Exercise instructions
Nothing after the line with "130, 160), .4)]))" belongs in the copy; extract the lines below from the top through that line, pictures left out.

Given information

○ ○ ○

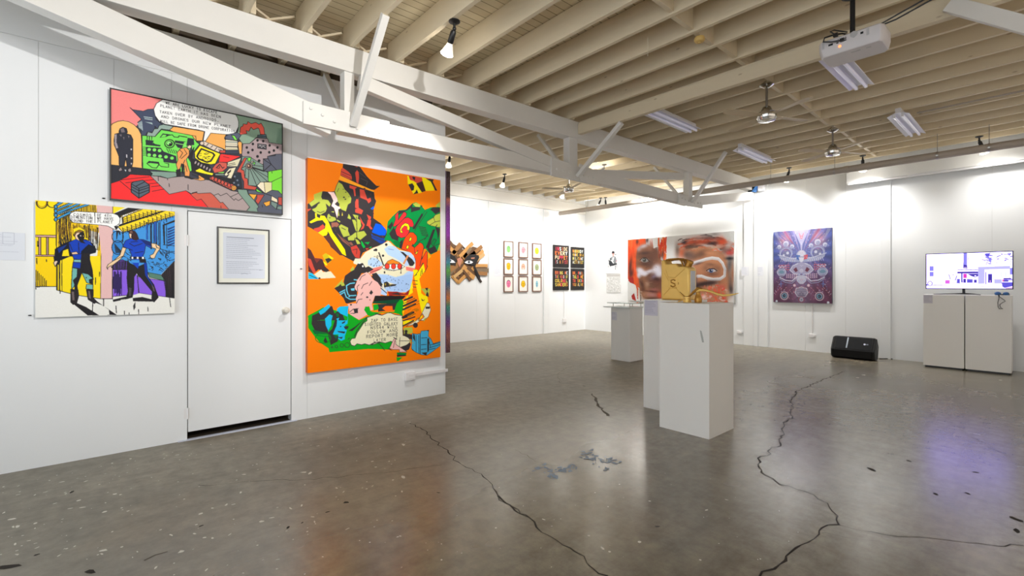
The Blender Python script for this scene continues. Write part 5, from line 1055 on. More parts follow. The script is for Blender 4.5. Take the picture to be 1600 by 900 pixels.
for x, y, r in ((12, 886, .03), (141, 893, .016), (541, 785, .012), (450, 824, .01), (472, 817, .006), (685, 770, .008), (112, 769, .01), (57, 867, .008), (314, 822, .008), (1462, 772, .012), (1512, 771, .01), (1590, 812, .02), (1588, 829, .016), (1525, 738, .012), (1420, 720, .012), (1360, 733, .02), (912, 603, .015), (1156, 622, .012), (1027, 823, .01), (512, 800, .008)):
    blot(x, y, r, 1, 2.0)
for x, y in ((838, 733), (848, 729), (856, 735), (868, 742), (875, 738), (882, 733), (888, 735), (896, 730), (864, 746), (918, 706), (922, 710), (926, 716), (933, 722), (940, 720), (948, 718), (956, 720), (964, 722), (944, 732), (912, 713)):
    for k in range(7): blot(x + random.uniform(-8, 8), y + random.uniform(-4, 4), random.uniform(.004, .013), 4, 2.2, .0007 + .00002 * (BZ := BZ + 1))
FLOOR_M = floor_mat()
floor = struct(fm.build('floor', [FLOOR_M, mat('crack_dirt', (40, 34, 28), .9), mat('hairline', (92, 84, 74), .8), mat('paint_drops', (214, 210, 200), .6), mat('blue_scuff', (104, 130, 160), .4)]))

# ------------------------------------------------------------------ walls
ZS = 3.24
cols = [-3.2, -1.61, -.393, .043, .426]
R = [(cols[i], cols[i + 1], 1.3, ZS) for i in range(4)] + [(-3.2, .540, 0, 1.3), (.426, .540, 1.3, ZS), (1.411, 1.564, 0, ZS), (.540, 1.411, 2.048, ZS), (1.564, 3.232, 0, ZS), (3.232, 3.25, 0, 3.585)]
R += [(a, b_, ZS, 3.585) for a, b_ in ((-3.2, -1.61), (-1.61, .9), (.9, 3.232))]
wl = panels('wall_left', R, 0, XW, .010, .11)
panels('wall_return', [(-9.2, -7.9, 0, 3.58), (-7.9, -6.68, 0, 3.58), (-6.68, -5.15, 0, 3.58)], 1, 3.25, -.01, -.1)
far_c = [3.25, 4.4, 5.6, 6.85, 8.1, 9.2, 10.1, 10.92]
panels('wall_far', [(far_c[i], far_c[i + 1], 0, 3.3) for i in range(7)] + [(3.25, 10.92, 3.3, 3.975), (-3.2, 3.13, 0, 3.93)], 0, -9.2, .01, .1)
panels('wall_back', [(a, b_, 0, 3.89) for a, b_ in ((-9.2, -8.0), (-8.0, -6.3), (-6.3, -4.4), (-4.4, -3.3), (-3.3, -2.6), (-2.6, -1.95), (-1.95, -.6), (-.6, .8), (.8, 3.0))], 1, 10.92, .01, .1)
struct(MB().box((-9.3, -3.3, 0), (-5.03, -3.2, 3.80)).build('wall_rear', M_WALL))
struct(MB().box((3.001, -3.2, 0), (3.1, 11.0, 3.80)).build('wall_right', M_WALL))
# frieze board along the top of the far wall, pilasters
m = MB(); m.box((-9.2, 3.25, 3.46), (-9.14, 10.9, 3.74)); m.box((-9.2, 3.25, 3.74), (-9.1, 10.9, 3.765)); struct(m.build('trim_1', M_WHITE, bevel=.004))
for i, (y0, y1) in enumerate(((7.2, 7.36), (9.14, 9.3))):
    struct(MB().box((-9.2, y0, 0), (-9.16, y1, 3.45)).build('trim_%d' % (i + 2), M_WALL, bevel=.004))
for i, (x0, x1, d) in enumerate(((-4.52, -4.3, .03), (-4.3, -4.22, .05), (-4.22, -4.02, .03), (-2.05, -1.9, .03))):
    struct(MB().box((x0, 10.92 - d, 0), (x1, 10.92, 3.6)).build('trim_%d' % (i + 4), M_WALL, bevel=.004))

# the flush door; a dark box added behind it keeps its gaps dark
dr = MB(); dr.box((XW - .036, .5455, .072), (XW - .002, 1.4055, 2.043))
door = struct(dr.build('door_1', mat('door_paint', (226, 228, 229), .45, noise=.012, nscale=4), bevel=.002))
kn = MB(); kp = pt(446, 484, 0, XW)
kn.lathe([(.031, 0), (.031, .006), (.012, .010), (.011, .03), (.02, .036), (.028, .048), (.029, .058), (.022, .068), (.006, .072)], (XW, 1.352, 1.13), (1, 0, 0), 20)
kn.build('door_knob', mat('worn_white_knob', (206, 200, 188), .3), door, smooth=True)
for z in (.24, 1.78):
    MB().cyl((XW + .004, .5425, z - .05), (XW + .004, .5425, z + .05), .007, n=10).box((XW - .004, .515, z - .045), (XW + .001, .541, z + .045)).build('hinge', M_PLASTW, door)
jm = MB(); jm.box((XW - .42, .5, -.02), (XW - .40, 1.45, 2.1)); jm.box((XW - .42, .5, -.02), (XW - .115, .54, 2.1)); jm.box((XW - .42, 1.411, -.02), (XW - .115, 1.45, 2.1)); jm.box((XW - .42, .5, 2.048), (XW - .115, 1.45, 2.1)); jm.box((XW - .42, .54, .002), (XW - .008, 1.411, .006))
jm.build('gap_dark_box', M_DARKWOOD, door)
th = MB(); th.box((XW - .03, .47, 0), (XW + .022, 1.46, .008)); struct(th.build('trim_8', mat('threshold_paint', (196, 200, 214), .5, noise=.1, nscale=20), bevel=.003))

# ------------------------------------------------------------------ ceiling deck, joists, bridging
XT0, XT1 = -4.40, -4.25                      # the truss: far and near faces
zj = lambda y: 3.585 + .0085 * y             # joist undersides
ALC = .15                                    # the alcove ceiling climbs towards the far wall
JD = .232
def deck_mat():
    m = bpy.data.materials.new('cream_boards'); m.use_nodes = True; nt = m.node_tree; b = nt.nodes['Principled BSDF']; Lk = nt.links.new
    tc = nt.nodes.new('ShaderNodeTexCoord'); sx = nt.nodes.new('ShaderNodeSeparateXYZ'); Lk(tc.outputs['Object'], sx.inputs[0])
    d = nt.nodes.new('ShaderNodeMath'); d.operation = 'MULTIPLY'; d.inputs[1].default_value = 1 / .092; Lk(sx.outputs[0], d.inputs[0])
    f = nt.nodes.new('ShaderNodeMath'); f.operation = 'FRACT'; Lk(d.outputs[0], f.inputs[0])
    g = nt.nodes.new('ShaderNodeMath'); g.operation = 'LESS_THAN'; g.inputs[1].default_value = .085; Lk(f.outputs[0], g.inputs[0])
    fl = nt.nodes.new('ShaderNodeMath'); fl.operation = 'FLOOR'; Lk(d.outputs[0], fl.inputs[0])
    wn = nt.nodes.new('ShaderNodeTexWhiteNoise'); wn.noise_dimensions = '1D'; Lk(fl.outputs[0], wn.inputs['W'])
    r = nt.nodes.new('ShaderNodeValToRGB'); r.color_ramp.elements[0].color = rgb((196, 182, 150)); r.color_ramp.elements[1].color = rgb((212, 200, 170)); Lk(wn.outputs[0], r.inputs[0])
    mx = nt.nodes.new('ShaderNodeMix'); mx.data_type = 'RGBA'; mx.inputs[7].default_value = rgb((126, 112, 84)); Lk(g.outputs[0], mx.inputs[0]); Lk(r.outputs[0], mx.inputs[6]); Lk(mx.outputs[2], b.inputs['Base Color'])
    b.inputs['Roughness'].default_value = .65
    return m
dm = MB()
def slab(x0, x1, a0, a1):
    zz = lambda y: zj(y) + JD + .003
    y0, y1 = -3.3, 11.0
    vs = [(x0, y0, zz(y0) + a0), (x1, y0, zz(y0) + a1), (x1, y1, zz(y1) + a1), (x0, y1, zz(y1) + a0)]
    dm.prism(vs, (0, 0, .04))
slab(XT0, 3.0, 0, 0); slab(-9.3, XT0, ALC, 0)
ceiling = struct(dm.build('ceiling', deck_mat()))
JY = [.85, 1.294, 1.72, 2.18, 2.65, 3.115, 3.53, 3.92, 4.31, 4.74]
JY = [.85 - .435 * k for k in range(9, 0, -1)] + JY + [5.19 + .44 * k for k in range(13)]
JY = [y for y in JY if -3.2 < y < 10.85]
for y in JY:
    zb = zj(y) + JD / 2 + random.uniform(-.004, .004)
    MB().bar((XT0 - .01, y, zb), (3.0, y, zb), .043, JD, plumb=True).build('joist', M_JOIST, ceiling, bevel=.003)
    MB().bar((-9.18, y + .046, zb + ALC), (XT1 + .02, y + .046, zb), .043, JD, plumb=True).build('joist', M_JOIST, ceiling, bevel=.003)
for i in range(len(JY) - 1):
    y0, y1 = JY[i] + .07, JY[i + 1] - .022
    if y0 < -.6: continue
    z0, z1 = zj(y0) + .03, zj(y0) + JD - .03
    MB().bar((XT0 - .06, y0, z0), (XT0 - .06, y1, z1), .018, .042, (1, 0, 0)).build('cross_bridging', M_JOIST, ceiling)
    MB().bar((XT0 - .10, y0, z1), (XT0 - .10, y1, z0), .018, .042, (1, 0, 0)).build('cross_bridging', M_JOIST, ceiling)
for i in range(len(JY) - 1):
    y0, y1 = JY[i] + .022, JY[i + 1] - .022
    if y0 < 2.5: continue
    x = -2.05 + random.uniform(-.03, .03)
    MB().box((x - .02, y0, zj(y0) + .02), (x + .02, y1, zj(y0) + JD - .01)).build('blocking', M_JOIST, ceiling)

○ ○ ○

In response
The Blender Python script for this scene continues. Write part 5, from line 1055 on. More parts follow. The script is for Blender 4.5. Take the picture to be 1600 by 900 pixels.
for x, y, r in ((12, 886, .03), (141, 893, .016), (541, 785, .012), (450, 824, .01), (472, 817, .006), (685, 770, .008), (112, 769, .01), (57, 867, .008), (314, 822, .008), (1462, 772, .012), (1512, 771, .01), (1590, 812, .02), (1588, 829, .016), (1525, 738, .012), (1420, 720, .012), (1360, 733, .02), (912, 603, .015), (1156, 622, .012), (1027, 823, .01), (512, 800, .008)):
    blot(x, y, r, 1, 2.0)
for x, y in ((838, 733), (848, 729), (856, 735), (868, 742), (875, 738), (882, 733), (888, 735), (896, 730), (864, 746), (918, 706), (922, 710), (926, 716), (933, 722), (940, 720), (948, 718), (956, 720), (964, 722), (944, 732), (912, 713)):
    for k in range(7): blot(x + random.uniform(-8, 8), y + random.uniform(-4, 4), random.uniform(.004, .013), 4, 2.2, .0007 + .00002 * (BZ := BZ + 1))
FLOOR_M = floor_mat()
floor = struct(fm.build('floor', [FLOOR_M, mat('crack_dirt', (40, 34, 28), .9), mat('hairline', (92, 84, 74), .8), mat('paint_drops', (214, 210, 200), .6), mat('blue_scuff', (104, 130, 160), .4)]))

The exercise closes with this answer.